- [Data in this exercise]
'''

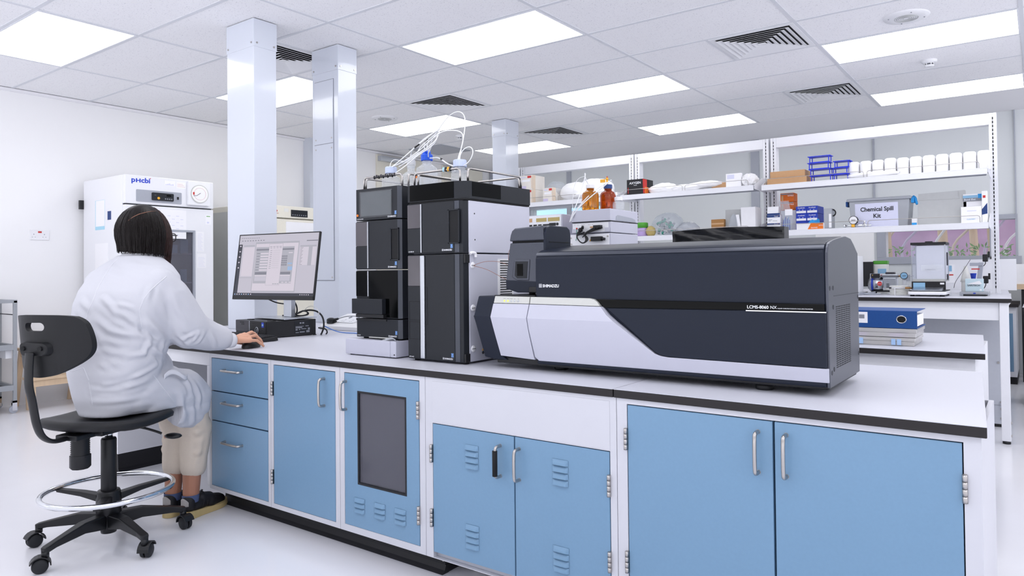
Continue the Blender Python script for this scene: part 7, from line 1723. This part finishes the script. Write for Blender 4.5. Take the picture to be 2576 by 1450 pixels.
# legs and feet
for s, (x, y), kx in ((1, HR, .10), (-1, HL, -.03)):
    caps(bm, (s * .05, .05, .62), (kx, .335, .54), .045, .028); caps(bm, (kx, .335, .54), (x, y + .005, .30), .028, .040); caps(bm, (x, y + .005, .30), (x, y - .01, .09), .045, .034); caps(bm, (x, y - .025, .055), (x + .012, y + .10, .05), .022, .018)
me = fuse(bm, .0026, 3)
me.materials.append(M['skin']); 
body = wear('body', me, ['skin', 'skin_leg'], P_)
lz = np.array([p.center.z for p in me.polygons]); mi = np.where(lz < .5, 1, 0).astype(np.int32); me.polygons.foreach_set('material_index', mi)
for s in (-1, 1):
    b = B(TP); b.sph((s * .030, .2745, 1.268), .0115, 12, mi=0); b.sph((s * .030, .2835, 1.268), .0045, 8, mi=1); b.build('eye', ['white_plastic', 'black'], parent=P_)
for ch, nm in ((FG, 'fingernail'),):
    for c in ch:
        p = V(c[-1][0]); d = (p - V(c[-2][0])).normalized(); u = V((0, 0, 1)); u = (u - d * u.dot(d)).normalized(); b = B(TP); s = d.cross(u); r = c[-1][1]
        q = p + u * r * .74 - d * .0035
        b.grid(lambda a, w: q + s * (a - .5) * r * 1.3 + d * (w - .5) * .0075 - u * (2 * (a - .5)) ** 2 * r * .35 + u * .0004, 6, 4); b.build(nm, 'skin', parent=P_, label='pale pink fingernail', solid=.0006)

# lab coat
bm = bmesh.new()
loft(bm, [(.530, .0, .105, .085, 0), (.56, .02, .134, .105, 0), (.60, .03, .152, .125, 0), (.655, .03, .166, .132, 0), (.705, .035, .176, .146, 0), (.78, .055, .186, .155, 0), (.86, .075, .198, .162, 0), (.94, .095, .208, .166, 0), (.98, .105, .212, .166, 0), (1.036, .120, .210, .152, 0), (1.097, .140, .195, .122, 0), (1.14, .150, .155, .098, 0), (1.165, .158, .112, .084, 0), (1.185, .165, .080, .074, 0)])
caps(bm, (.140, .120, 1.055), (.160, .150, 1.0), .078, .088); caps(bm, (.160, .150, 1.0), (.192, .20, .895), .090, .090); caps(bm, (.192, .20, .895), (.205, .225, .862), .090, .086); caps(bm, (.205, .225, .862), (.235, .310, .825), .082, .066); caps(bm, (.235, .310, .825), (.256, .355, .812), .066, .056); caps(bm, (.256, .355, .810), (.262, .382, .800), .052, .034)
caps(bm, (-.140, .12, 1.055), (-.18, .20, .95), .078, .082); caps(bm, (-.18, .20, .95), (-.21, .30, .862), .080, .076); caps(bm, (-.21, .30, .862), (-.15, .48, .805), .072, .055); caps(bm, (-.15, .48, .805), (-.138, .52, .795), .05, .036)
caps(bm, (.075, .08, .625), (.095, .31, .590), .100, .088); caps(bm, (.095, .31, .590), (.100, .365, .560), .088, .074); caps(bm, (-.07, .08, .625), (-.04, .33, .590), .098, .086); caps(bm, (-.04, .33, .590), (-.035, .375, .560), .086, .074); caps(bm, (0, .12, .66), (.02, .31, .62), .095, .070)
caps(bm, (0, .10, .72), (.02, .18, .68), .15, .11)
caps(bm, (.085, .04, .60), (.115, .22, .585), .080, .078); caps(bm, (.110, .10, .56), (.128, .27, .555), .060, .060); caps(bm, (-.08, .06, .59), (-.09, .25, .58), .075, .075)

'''
'''

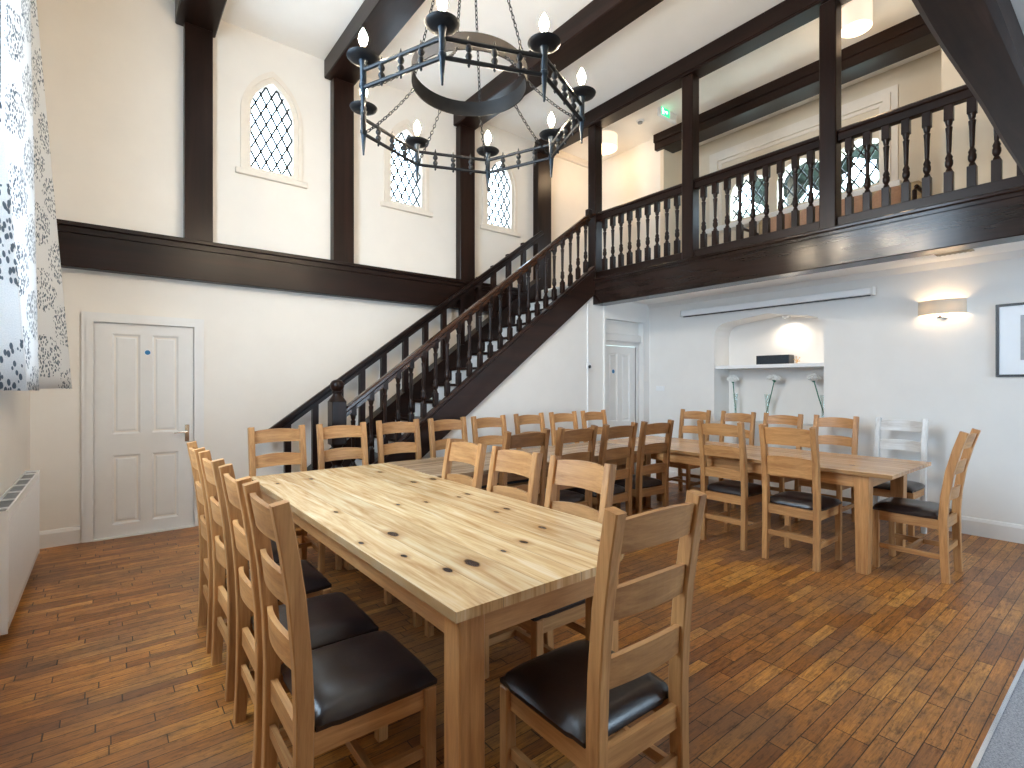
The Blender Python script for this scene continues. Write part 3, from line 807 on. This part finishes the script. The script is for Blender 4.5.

'''

- [Problem details] Write down every line of the data above that includes the string "Python".

- [Completed task]
Continue the Blender Python script for this scene: part 7, from line 1723. This part finishes the script. Write for Blender 4.5. Take the picture to be 2576 by 1450 pixels.
The Blender Python script for this scene continues. Write part 3, from line 807 on. This part finishes the script. The script is for Blender 4.5.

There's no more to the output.